Par rapport aux critères d’éligibilité du CIO pour intégrer l’e-sport, et notamment les déclarations de Thomas Bach, si je compare à des disciplines comme la boxe, le judo, l’escrime, le tir au pistolet, on peut se demander si League of Legends est si violent que ça. Je pense qu’il y a des critères que l’on peut remplir. Par exemple League of Legends est universel, car il compte 100 millions de joueurs dans le monde. L’accessibilité est là, car le jeu est gratuit.
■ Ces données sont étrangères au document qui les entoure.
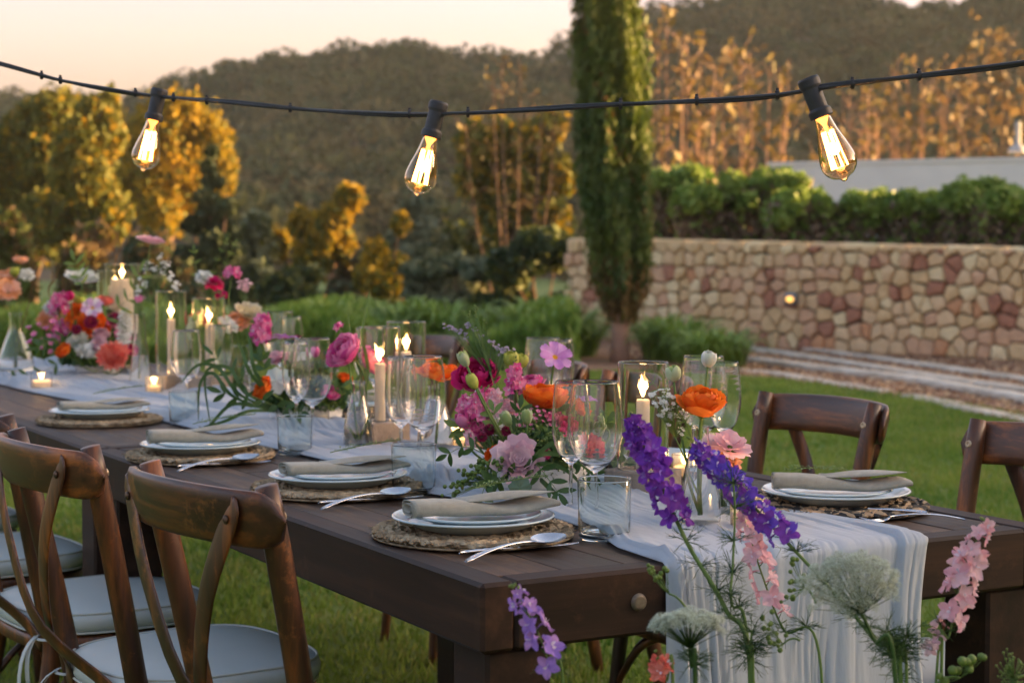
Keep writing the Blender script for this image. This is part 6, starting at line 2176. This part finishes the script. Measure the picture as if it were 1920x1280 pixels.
# ---- far left bowl
ZO = 1.48
LG = 'flowers of the far left bowl'
filler(BW['b3'], .15, .21, 'small leaves filling the far left white bowl', 9000, 3)
for a in [('frill', 'ranunculus', 156, 514, 24, 5.5, 'white', (.2, .9, .3), 'tall white ranunculus highest in the far left bowl'),
          ('ranunculus', 'ranunculus', 146, 592, 25, 5.35, 'orange', (-.2, .5, .7), 'left of the two large orange ranunculus in the far left bowl'),
          ('open', 'ranunculus', 172, 604, 27, 5.35, 'orange', (.3, .6, .7), 'right of the two large orange ranunculus in the far left bowl'),
          ('ranunculus', 'ranunculus', 150, 572, 16, 5.5, 'orange', (.1, 1, .3), 'small orange ranunculus behind the white and lilac anemone'),
          ('cosmos', 'anemone', 174, 578, 23, 5.3, 'lilac_w', (.05, .5, .9), 'white and lilac anemone in the far left bowl'),
          ('frill', 'lisianthus', 92, 592, 24, 5.5, 'peach', (-.3, .5, .7), 'peach pink ruffled bloom at the left of the far bowl'),
          ('frill', 'lisianthus', 100, 572, 17, 5.4, 'white', (-.2, .6, .7), 'white bloom with pink stock in front of it'),
          ('frill', 'ranunculus', 212, 664, 24, 5.15, 'coral', (.2, .5, .9), 'coral ranunculus hanging over the rim of the far left bowl'),
          ('ranunculus', 'ranunculus', 117, 655, 16, 5.2, 'orange', (-.4, .5, .6), 'apricot ranunculus low on the left of the far bowl'),
          ('pompon', 'scabiosa', 170, 604, 13, 5.22, 'burgundy', (.1, .5, .9), 'burgundy button flower over the orange ranunculus'),
          ('pompon', 'scabiosa', 143, 618, 10, 5.22, 'burgundy', (-.1, .5, .9), 'small burgundy button flower lower left of its twin'),
          ('pompon', 'scabiosa', 214, 598, 13, 5.3, 'burgundy', (.3, .8, .6), 'burgundy flower beside the pillar candle'),
          ('bud', 'ranunculus', 131, 553, 9, 5.3, 'magenta', (0, 1, .3), 'tiny magenta bud left below the tall white ranunculus'),
          ('bud', 'ranunculus', 145, 556, 10, 5.4, 'lime', (0, 1, .2), 'lime bud under the tall white ranunculus'),
          ('trumpet', 'lisianthus', 122, 562, 16, 5.5, 'cream', (-.1, .8, .3), 'cream green petals behind the magenta bud'),
          ('ranunculus', 'ranunculus', 197, 562, 15, 5.55, 'coral', (.2, .8, .3), 'rose bloom in front of the wide glass cylinder'),
          ('ranunculus', 'ranunculus', 245, 655, 13, 5.25, 'magenta', (.3, .6, .5), 'magenta bloom right of the coral ranunculus'),
          ('ranunculus', 'ranunculus', 190, 625, 15, 5.3, 'pale', (.1, .7, .6), 'pale pink bloom under the burgundy flower')]:
    fl(a[0], a[1], a[2], a[3], a[4], a[5], a[6], a[7], bb('b3'), a[8], group=LG)
for a_ in [('frill', 'carnation', 118, 612, 20, 5.35, 'pink', (-.3, .6, .7), 'pink carnation left of the orange ranunculus in the far bowl'),
           ('frill', 'carnation', 205, 600, 16, 5.4, 'pink', (.2, .7, .6), 'pink carnation beside the anemone in the far bowl'),
           ('frill', 'carnation', 143, 636, 17, 5.25, 'white', (-.1, .6, .8), 'white carnation under the orange ranunculus in the far bowl'),
           ('ranunculus', 'ranunculus', 186, 645, 16, 5.2, 'mauve', (.1, .5, .8), 'mauve ranunculus above the white filler blossoms'),
           ('frill', 'carnation', 232, 628, 14, 5.35, 'pink', (.4, .7, .5), 'pink carnation at the right of the far bowl')]:
    fl(a_[0], a_[1], a_[2], a_[3], a_[4], a_[5], a_[6], a_[7], bb('b3'), a_[8], group=LG)
spike('stock_flower', [(112, 556, 5.4), (110, 580, 5.4), (118, 620, 5.35), tuple(bb('b3', -.03))], 'bright pink stock in front of the peach bloom', 'pink', 11, .0, .45, .020, group=LG, seed=21)
spray('pink_filler', (85, 630), (38, 34), 14, .011, 'pink', 'wax', bb('b3', -.05), 'scattered small pink blossoms reaching left of the far bowl', 5.3, 22, group=LG)
spray('white_filler', (166, 657), (24, 14), 60, .007, 'white', 'wax', bb('b3', 0), 'white filler blossoms at the front of the far left bowl', 5.2, 23, group=LG)
spray('white_filler', (234, 615), (14, 38), 80, .0065, 'white', 'wax', bb('b3', .05), 'white filler blossoms against the fat pillar candle', 5.25, 24, group=LG)
for k, (p_, lab) in enumerate([([(150, 640), (110, 680), (60, 705), (20, 712)], 'leafy sprig hanging left from the far bowl over the runner'), ([(140, 620), (100, 640), (70, 650)], 'leafy sprig reaching left behind the scattered pink blossoms'), ([(160, 560), (150, 520), (140, 490)], 'upright leafy twig behind the tall white ranunculus'), ([(200, 600), (240, 560), (262, 510)], 'thin leafy twig crossing the pillar candle')]):
    sprig('leaf_sprig', [bb('b3')] + [D(a, b_, 5.25) for a, b_ in p_], 6, .040, .011, lab, ['leaf', 'leaf', 'leaf_l', 'leaf_l'][k], 50 + k, group='leafy sprigs in the arrangements')

# ---- carafe at the left edge
ZO = 2.1
CGp = 'flowers in the carafe at the left edge'
fl('ranunculus', 'ranunculus', 38, 485, 14, 5.1, 'peach', (.1, 1, .2), vb('v5'), 'highest peach ranunculus of the carafe at the left edge', group=CGp)
fl('open', 'ranunculus', 6, 515, 20, 5.1, 'peach', (-.1, .8, .4), vb('v5'), 'orange peach bloom cut by the left edge', group=CGp)
fl('trumpet', 'lisianthus', 14, 540, 18, 5.0, 'peach', (.1, .5, .7), vb('v5'), 'pale peach lisianthus lowest at the left edge', group=CGp)
fl('bud', 'ranunculus', 27, 508, 9, 5.1, 'lime', (0, 1, 0), vb('v5'), 'green bud among the peach flowers at the left edge', group=CGp)
spray('white_filler', (50, 516), (14, 11), 46, .006, 'white', 'wax', vb('v5', .15), 'white filler blossoms right of the peach flowers', 5.1, 26, group=CGp)
for k, (a, b_, c_, d_) in enumerate([(56, 560, 50, 425), (95, 560, 92, 482), (120, 540, 118, 495), (215, 500, 190, 420)]):
    blades('grass_stalk', [[(a, b_), ((a + c_) / 2 + 6, (b_ + d_) / 2), (c_, d_)], [(a, b_), (a + 10, (b_ + d_) / 2), (c_ + 22, d_ + 10)]], vb('v5' if k == 0 else 'v5', .1) if k == 0 else bb('b3', -.02), ['wispy dry grass above the carafe', 'wispy dry grass between carafe and far bowl', 'short wispy dry grass left of the tall white ranunculus', 'long dry grass stalk left of the tall pink scabiosa'][k], 5.3, 'cypress_dry', .0016, 'grass stalk')

# ================================================================== FLOWERS STANDING IN FRONT OF THE TABLE END
ZO = 0.
GG = 'garden flowers standing before the table end'
def gpt(px, Z): 
    p = D(px, 640, Z); p[2] = 0.0
    return tuple(p)


spike('delphinium', [(1186, 792, 2.62), (1205, 830, 2.62), (1240, 910, 2.60), (1290, 1020, 2.58), (1360, 1140, 2.56), (1412, 1290, 2.54), gpt(1460, 2.5)], 'tall purple delphinium leaning left in front of the candle', 'purple', 28, .0, .47, .0180, group=GG, feat=8, seed=31, stemr=.0042)
spike('delphinium', [(1306, 842, 2.66), (1345, 880, 2.66), (1400, 935, 2.64), (1470, 1010, 2.62), (1545, 1090, 2.6), (1640, 1200, 2.58), (1690, 1300, 2.56), gpt(1700, 2.5)], 'violet blue delphinium arching to the left before the bottle vase', 'violet', 25, .0, .45, .0178, group=GG, feat=6, seed=32, stemr=.0036)
spike('larkspur', [(970, 1112, 2.34), (990, 1150, 2.34), (1015, 1200, 2.34), (1035, 1260, 2.34), (1060, 1330, 2.34), gpt(1100, 2.3)], 'lavender larkspur in front of the table corner', 'lavender', 11, .0, .62, .0165, group=GG, feat=3, seed=33, stemr=.0018)
spike('larkspur', [(1392, 965, 2.72), (1408, 1010, 2.72), (1430, 1080, 2.70), (1470, 1180, 2.68), (1540, 1260, 2.66), gpt(1560, 2.6)], 'light pink larkspur hanging over the runner below the violet delphinium', 'pale', 15, .0, .58, .0175, group=GG, feat=4, seed=34, stemr=.0024)
spike('larkspur', [(1842, 985, 2.5), (1820, 1040, 2.5), (1800, 1100, 2.5), (1780, 1190, 2.5), (1755, 1280, 2.5), gpt(1740, 2.45)], 'pale pink larkspur standing before the right end of the table', 'pale', 18, .0, .62, .0185, group=GG, feat=2, seed=35, stemr=.0022)
spike('larkspur', [(1238, 1248, 2.35), (1250, 1275, 2.35), (1262, 1310, 2.35), gpt(1270, 2.3)], 'salmon pink larkspur tip at the bottom edge below the small umbel', 'coral', 6, .0, .16, .015, group=GG, seed=36)
spike('larkspur', [(1752, 1205, 2.5), (1760, 1220, 2.5), (1765, 1260, 2.5), gpt(1750, 2.45)], 'single small mauve pink larkspur low before the right table leg', 'mauve', 3, .0, .06, .015, group=GG, seed=37)


def umbel(px, py, Rx, Ry, Z, n, label, stem_pts, seed, face, drop=.25, size=.0075):
    c = D(px, py, Z)
    P = smooth_path([D(*q) if q[2] > .9 else np.array(q) for q in stem_pts], 30)
    hub = P[0]; base = P[-1]
    t = thing('queen_annes_lace', base, label, 'flower', GG)
    g = np.random.default_rng(seed)
    key = ('cluster', 'umbel')
    if key not in BM:
        me = blossom_mesh('cluster')
        for mt in PM['umbel']: me.materials.append(mt)
        BM[key] = me
    st = MB().tube(P[::-1], np.linspace(.0036, .0024, 30), 6)
    rx, rz = Rx / FPX * Z, Ry / FPX * Z
    for k in range(n):
        q = math.sqrt((k + .5) / n) ; a = k * 2.39996
        # dome of little heads; the rim heads sag
        x = q * math.cos(a); y = q * math.sin(a)
        dome = math.sqrt(max(0, 1 - q * q))
        p = c + RT * x * rx + Z3 * (y * rz * face + dome * rz * (1 - face) * 1.6 - rz * (1 - face) * .6) - FW * (dome * rx * face * .6 + y * rx * (1 - face) * .9)
        p = p + g.normal(size=3) * .0022
        out = nrm(p - hub + Z3 * .02 - FW * .02 * face)
        child_at(BM[key], 'flower_cluster', t, base, p, frame(nrm(out + g.normal(size=3) * .15), g.uniform(0, 6)), size * g.uniform(.8, 1.2))
        st.tube(bez(hub, (hub + p) / 2 + out * .004, p - out * size * .5, 4), [.0007, .0006, .0005, .0005], 3)
    for k in range(9):
        d = sdir_(g.normal(), -.5, g.normal()); st.tube([hub, hub + d * .02], [.0007, .0003], 3)
    for i in range(6, 26, 6): feather(st, P[i], g, 14, .036)
    st.build('stem', M['leaf'], t, base)


umbel(1592, 1090, 92, 72, 2.38, 92, 'large pale green umbel of queen annes lace with a dark speck before the runner', [(1616, 1150, 2.42), (1640, 1200, 2.42), (1680, 1290, 2.42), gpt(1710, 2.4)], 1, .75, size=.0082)
umbel(1288, 1172, 66, 34, 2.36, 70, 'smaller white domed umbel before the left edge of the hanging runner', [(1293, 1215, 2.38), (1298, 1250, 2.38), (1304, 1300, 2.38), gpt(1320, 2.35)], 2, .35, size=.0080)
spray('larkspur_buds', (1240, 1080), (4, 6), 16, .0032, 'leaf_l', 'berry', D(1290, 1145, 2.5), 'green bud tip leaning left over the table edge', 2.5, 41, pts=[(1216, 1062), (1222, 1075), (1232, 1085), (1245, 1078)], part='bud', cat='flower bud')
spray('larkspur_buds', (1500, 1070), (8, 8), 18, .0036, 'leaf_l', 'berry', D(1530, 1130, 2.55), 'green bud cluster between the pink larkspur and the big umbel', 2.55, 42, pts=[(1490, 1062), (1500, 1085), (1480, 1100), (1475, 1120)], part='bud', cat='flower bud')
spray('larkspur_buds', (1455, 1190), (9, 12), 16, .0036, 'leaf_l', 'berry', D(1500, 1200, 2.5), 'green bud cluster hanging in the middle of the runner front', 2.5, 43, pts=[(1445, 1180), (1452, 1200), (1460, 1215), (1440, 1170)], part='bud', cat='flower bud')
spray('larkspur_buds', (1820, 1245), (6, 4), 14, .0058, 'leaf_l', 'berry', D(1755, 1282, 2.4), 'fat green buds at the bottom right before the table leg', 2.4, 44, pts=[(1808, 1238), (1822, 1240), (1835, 1236), (1818, 1252), (1790, 1258), (1765, 1272)], part='bud', cat='flower bud')
spray('meadow_grass', (1900, 1240), (8, 12), 60, .002, 'leaf_l', 'berry', D(1900, 1300, 2.4), 'fine green seed heads in the bottom right corner', 2.4, 45, pts=[(1895, 1230), (1885, 1250), (1880, 1275), (1915, 1260), (1910, 1275)], part='seed', cat='grass spray')
# feathery green stems without flowers
for k, (pts, lab) in enumerate([([(1374, 895, 2.6), (1378, 960, 2.6), (1374, 1060, 2.58), (1372, 1130, 2.56), (1405, 1250, 2.55), gpt(1430, 2.5)], 'upright feathery green stem in front of the runner'),
                                ([(1410, 1180, 2.5), (1406, 1230, 2.5), (1412, 1290, 2.5), gpt(1420, 2.45)], 'short feathery stem at the foot of the purple delphinium'),
                                ([(1660, 1180, 2.45), (1668, 1230, 2.45), (1690, 1290, 2.45), gpt(1700, 2.4)], 'feathery stem under the large umbel'),
                                ([(1700, 1190, 2.45), (1690, 1240, 2.45), (1700, 1300, 2.45), gpt(1710, 2.4)], 'feathery stem right of the large umbel stalk')]):
    P = smooth_path([D(*q) if q[2] > .9 else np.array(q) for q in pts], 40)
    t = thing('fennel_stem', P[-1], lab, 'foliage', GG)
    g = np.random.default_rng(k)
    MB().tube(P[::-1], np.linspace(.0028, .0014, 40), 6).build('stem', M['stem'], t, P[-1])
    m = MB()
    for i in range(2, 30, 5): feather(m, P[i], g, 22, .036)
    m.build('foliage', M['leaf'], t, P[-1])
Toutefois deux critères suffisent-ils ? Probablement pas.

Donc ayons une discussion, mettons de côté les idées préconçues ou les préjugés sur le jeu vidéo, ayons une conversation pragmatique et intelligente et voyons ce que l’on peut faire.

Intégrer les JO de 2024, c’est désormais une ambition assumée pour Riot et League of Legends ?
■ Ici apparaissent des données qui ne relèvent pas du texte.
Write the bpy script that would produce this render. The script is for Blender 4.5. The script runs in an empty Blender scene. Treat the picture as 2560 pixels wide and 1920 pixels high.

Ce n’est pas une fin en soi. Certes, League of Legends est une discipline compétitive, qui se joue en équipe, avec une dimension tactique, stratégique, mécanique… Il y a de nombreux points communs avec le sport mais on ne cherche pas vraiment à mettre d’étiquette. Nous, notre objectif, c’est de créer une pratique cérébrale et compétitive qui fasse plaisir aux joueurs du monde entier.
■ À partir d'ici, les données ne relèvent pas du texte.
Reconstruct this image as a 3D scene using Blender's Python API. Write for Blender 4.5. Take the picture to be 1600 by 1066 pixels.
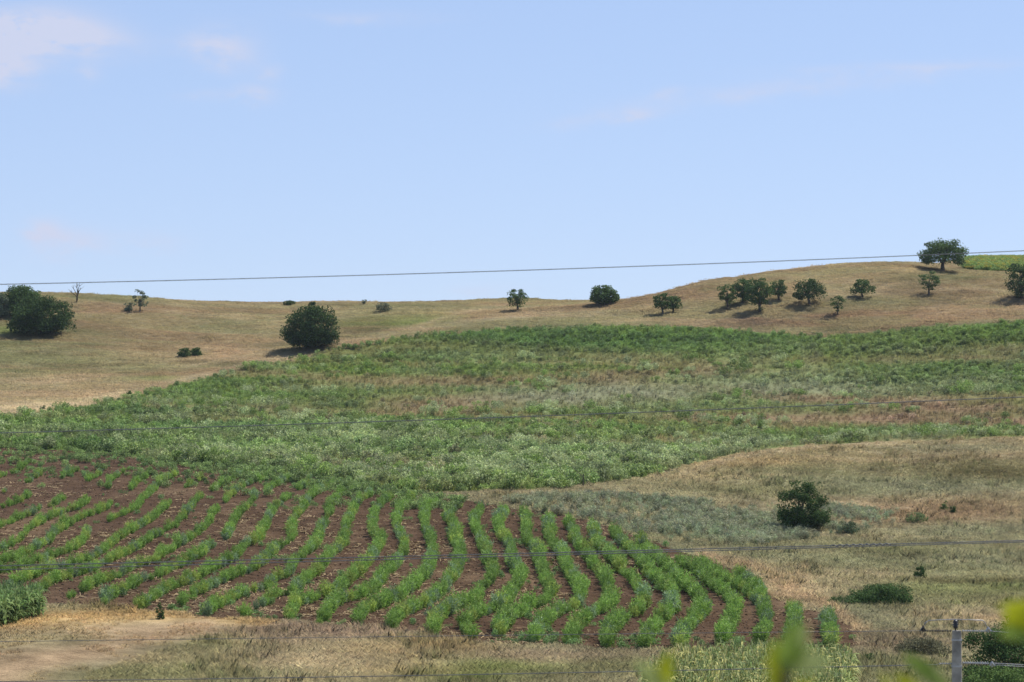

Maintenant, c’est vrai qu’aller aux Jeux olympiques permettrait de démocratiser l’e-sport et expliquer au monde entier en quoi consiste cette discipline. Il y a un vrai travail d’éducation et de synthèse à faire et les Jeux olympiques seraient la scène idéale pour cela. D’autant que l’on a de nombreuses valeurs en commun. On fait tout ce que l’on peut pour promouvoir le fair-play de notre côté, le jeu d’équipe, des valeurs saines et positives, nos joueurs ont des préparateurs psychologiques et physiques pour avoir un esprit sain dans un corps sain… Mais il faut que l’on réfléchisse au format qui serait pertinent pour l’introduire aux Jeux olympiques.

Les Jeux olympiques fonctionnent par nations, ce qui est très éloigné du modèle de League of Legends.

C’est vrai, aujourd’hui l’e-sport est surtout constitué de clubs. Tôt ou tard il faudra se pencher sur la dimension « pays », c’est certain. Pour cela il faut déjà des scènes locales fortes et compétitives, avec d’importants viviers de talents locaux, et par ricochet une forte identification locale aux équipes locales. Quand on aura ça, on aura tous les ingrédients nécessaires pour faire une équipe nationale dont les gens soient fiers et avec des talents derrière. C’est la prochaine étape pour nous. On pourrait apprendre beaucoup du CIO et de leur capacité à démocratiser un sport dans le monde entier. Il y a des points de vue très intéressants à échanger.

Comment accepter qu’une discipline soit un jeu promu par une entreprise privée ? Rien n’est plus éloigné des valeurs de l’olympisme.

C’est certain que les valeurs de Pierre de Coubertin étaient des valeurs universelles, dans lesquelles les intérêts privés n’entraient pas en ligne de compte. Toutefois si je prends un sport parmi tant d’autres, le football, est-ce encore le sport du peuple ? Quand on voit le droit de regard de la FIFA, et à quel point la discipline est devenue privatisée, il y a des questions que l’on peut se poser. La ligne n’est plus clairement aussi définie qu’elle pouvait l’être en Grèce antique ou même à l’époque de M. de Coubertin.

Il y a une discussion à avoir, des points de vue à entendre, et s’il faut un jour créer un organisme mondial de régulation de l’e-sport qui soit l’intermédiaire privilégié du CIO, on est ouvert à tout. Il faut regarder la situation avec pragmatisme et honnêteté des deux côtés.